Workers at the Carmichael Coal Project. (Photo credit Adani Australia)
Workers at the Carmichael Coal Project. (Photo credit: Adani Australia)

An Asia-backed mega mine worth $21 billion should receive final approval before the federal election is announced, an industry body has urged.

The Coal Council of Australia wants all outstanding regulatory requirements for Adani Australia’s Carmichael Coal Project to be approved by federal and state  governments so work can finally begin.

The council’s chief executive believes Adani has been been so harshly scrutinised it has hurt the mining industry.

“It is clear to all fair-minded Australians the project has received significant environmental scrutiny, and the company has met and exceeded all areas of concern,” council CEO Greg Evans said in a public statement. “The Carmichael mine approval process has been unnecessarily protracted and has damaged Australia’s standing as a place for mining investment.”

He believes the project’s promise of up to 10,000 jobs is good reason for authorities to give the final nod.

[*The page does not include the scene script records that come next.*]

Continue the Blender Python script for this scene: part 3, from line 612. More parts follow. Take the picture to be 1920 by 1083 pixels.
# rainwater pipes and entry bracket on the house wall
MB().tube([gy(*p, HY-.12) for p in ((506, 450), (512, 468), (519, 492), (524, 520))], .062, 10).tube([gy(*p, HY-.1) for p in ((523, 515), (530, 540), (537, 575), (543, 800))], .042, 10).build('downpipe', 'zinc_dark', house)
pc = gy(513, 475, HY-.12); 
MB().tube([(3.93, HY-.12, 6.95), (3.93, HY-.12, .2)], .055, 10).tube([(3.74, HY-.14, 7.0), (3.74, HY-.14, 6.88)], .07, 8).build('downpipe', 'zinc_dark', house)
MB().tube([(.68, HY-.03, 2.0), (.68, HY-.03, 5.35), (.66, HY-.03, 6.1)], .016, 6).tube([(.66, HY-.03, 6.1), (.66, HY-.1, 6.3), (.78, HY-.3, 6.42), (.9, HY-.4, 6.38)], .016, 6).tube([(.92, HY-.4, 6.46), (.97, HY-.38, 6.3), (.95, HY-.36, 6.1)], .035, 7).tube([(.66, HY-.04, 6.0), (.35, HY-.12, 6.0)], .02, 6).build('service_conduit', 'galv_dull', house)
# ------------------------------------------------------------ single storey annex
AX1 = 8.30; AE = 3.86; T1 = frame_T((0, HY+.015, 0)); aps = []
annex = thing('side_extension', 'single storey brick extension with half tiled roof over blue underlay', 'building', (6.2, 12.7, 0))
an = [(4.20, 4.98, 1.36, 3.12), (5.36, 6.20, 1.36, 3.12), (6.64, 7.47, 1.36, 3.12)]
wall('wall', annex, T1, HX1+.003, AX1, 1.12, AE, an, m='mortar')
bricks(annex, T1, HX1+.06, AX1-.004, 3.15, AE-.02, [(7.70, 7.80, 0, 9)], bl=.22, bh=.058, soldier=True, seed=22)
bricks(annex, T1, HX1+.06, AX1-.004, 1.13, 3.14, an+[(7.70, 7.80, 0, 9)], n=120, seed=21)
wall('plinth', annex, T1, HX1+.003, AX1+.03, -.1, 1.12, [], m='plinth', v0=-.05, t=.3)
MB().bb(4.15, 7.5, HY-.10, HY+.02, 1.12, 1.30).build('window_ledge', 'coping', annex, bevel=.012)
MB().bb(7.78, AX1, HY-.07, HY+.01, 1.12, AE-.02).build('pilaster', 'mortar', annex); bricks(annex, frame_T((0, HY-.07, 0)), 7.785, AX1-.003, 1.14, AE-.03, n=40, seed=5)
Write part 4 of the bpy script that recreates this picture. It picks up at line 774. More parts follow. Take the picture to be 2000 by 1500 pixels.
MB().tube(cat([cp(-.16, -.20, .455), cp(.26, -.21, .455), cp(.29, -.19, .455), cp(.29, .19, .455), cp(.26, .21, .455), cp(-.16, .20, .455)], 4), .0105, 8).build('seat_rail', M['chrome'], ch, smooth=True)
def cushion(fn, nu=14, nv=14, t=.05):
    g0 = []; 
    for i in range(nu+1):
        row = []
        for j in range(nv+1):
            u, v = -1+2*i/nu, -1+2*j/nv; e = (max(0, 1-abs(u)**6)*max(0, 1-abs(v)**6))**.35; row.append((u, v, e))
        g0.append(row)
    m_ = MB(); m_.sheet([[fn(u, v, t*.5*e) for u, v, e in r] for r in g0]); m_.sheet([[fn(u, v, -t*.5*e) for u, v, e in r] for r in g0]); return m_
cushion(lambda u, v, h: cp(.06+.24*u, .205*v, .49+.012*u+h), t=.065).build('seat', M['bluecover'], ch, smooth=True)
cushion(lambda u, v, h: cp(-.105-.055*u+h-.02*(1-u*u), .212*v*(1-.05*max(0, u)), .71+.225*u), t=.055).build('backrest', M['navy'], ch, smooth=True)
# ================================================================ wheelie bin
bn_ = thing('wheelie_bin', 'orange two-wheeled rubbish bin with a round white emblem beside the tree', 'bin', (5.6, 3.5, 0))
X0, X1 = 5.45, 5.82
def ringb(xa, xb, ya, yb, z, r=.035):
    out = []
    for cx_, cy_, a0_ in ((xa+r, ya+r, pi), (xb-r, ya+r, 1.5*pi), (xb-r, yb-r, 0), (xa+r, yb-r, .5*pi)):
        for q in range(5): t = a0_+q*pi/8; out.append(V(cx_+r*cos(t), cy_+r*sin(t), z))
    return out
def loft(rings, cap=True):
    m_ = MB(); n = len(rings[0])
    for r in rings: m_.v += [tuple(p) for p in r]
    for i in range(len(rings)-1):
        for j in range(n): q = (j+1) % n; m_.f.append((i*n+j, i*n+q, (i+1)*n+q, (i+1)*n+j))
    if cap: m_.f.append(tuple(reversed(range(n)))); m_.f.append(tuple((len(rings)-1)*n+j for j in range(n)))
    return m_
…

“Central and northern Queensland needs the jobs, and enhanced economic activity that the new coal mine will bring and all outstanding approval processes need to be urgently finalised,” Evans said.

He joined the Queensland Resources Council in recognising the resources sector’s major contribution to the latest federal Budget’s $7.1 billion surplus, which was driven by high coal and other commodity prices.

“This … budget is a stark reminder of the need to foster mining investment, so as to secure public finances through the significant industry contributions made by company tax and royalties,” Evans said. “If we are to provide tax relief to all Australians, underpin social services and deliver future surpluses, we must foster our key industry sectors and allow valuable projects such as new coal mines to develop.”

The 2019-20 budget estimated company tax receipts would be $8 billion higher than expected over the next four-year period due to the contribution of mining, Evans said.

“The coal industry which is Australia’s largest export will comprise a large share of this increase,” he said.